OK, not really. But one aspect of the narrative of his NBA championship did bring Zhuangzi to mind (I'm reading Zhuangzi and the Daodejing closely just now, so many things bring Daoism to mind...).
Last year, when he failed, James says that he was distracted by criticism of others, looking to get back at his detractors:
"I was playing to prove people wrong last year, and people would say I was selfish, and that got to me,'' said James. "That got to me a lot because I know that this is a team game. All last year I tried to prove people wrong, prove you guys wrong, and it wasn't me. At the end of the day, I was basically fighting against myself.
"The best thing that happened to me last year was us losing the Finals, and me playing the way I played -- it was the best thing to ever happen in my career because I got back to the basics. It humbled me. I knew what it was going to have to take, and I was going to have to change as a basketball player, and I was going to have to change as a person to get what I wanted. It happened, just one year later.''
And those are clearly bad motives that, in the end, kept him from playing his best when it mattered most. This year, he cleared his mind:
I trusted my instincts, I trusted my habits that I built over the years and I just got back to being myself. And I didn’t care too much about what anyone said about me. I just kind of made my own path, but did it the right way.”

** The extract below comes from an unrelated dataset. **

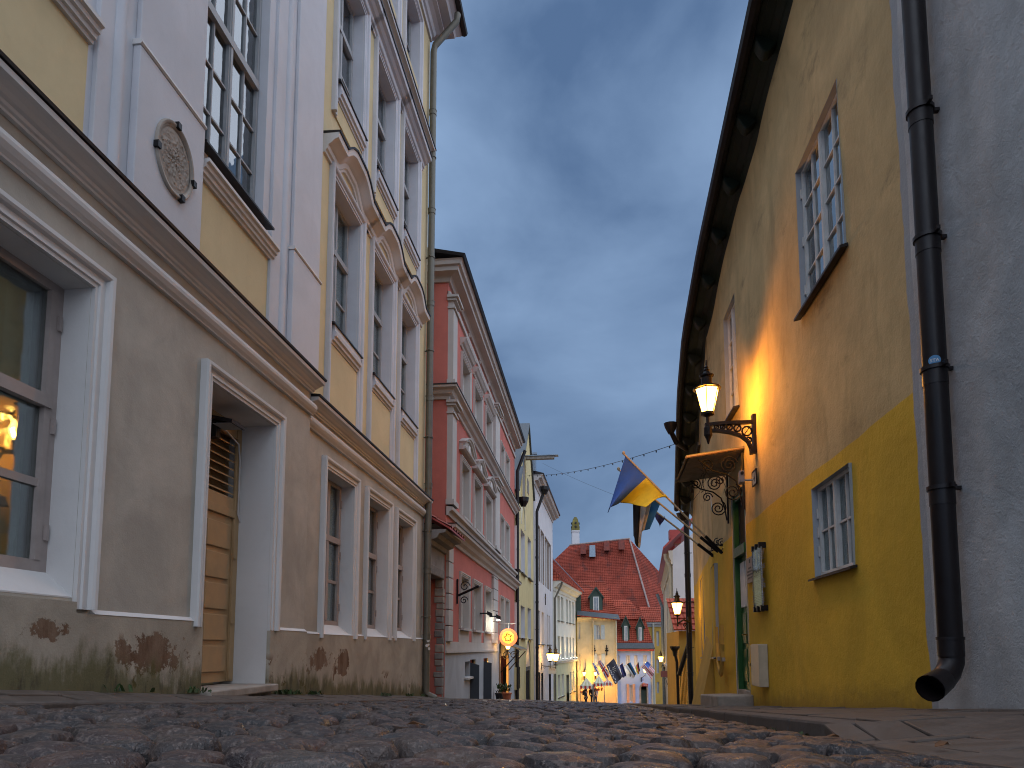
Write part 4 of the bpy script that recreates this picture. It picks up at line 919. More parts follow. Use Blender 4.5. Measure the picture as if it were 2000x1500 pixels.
bl, br = fg2.p(x0 - .1, .45, zt), fg2.p(x1 + .3, .45, zt); k1l, k1r = fg2.p(x0 - .1, -.9, zt + 2.75), fg2.p(x1 - .4, -.9, zt + 2.75); k2l, k2r = fg2.p(x0 - 1.6, -3.6, zt + 4.6), fg2.p(x1 - 1.6, -3.6, zt + 4.6)
m = MB(); courses(m, bl.lerp(k1l, .14), br.lerp(k1r, .14), k1r, k1l, 13); courses(m, k1l + Vector((0, -.25, -.1)), k1r + Vector((0, -.25, -.1)), k2r, k2l, 11); m.build('roof', M['orange_tiles'], Gh)
m = MB(); m.hexa([bl, br, br.lerp(k1r, .17), bl.lerp(k1l, .17)], [bl + Vector((0, -.05, .08)), br + Vector((0, -.05, .08)), br.lerp(k1r, .17) + Vector((0, -.1, .08)), bl.lerp(k1l, .17) + Vector((0, -.1, .08))]); m.build('eaves_sheet', M['dark_zinc'], Gh)
m = MB(); m.sweep(fg2, [(x0, zt - .16), (x1 + .25, zt - .16)], [(0, -.02), (0, .4), (.14, .5), (.158, .44), (.158, -.02)]); m.build('eaves_board', M['sheet_red'], Gh)
dormer(Gh, fg2, 1216, 1229.5, 1260, 1222, 1204, .1, 1.8, M['orange_tiles'], M['dormer_green']); dormer(Gh, fg2, 1244, 1257.5, 1260, 1225, 1206, .1, 1.8, M['orange_tiles'], M['dormer_green'])
sg = thing('red_shop_sign', fg2.xy(fg2.u(1259), .1).to_3d() + Vector((0, 0, fg2.z(1259, 1340))), 'small red box sign over the arched door of the pale blue house', 'sign'); g_ = Fac(sg, (0, YG), (1, YG), (0, -1))
o = pxo(g_, 1254.5, 1265, 1335, 1340); m = MB(); m.fbox(g_, o[0], o[1], .02, .4, o[2], o[3]); m.build('sign_box', M['sheet_red'], sg); m = MB(); m.fbox(g_, o[0] + .06, o[1] - .06, .401, .405, o[2] + .09, o[2] + .13); m.build('sign_line', M['frame_white'], sg)
downpipe(fg2, [(x1 + .05, .35, zt), (x1 + .05, .1, zt - .5), (x1 + .05, .1, -6)], .08, M['pipe_cream'])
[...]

"Getting back to basics" - which in this case might mean focusing on the small immediate tasks and letting the larger issues unfold as they may - "being myself," "trusted my instincts,""made my own path:" all of these themes can be found in Zhuangzi. The story of the butcher, which begins chapter 3, is always a good starting place for thinking about how athletes develop an inward-focused practice that allows them to move through and master the flow of circumstance (and it helps explain the phenonenon of the Daoist Yankee Fan). But let me add a few lines from chapter 4, where Zhuangzi is putting words into the mouth of Confucius. In giving advice to a minister on how to carry out a mission from the king:
If you serve your own mind, joy and sorrow rarely appear. If you know what's beyond your control, if you know it follows its own inevitable nature and you live at peace - that is integrity perfected. Children and ministers inevitably find much that is beyond them. But if you forget about yourself and always do what circumstances require of you, there's no time to cherish life and despise death. Then you do what you can, and whatever happens is fine.
That notion of "integrity perfected" - 德之至也 - also has the connotation of a higher degree of "power." De - 德 - suggests a power, an efficacy in the world, emanating from the particular quality of a thing in context. To realize that power, one has to be true to oneself, integral in and of oneself. We should not try to be something we are not or act in ways that others might expect, if those lead us away from our innate qualities.
And that seems to be what James has come around to. Last year, he lost track of himself; this year, in trusting his instincts, he brought his de - 德 - power to its fullest potential.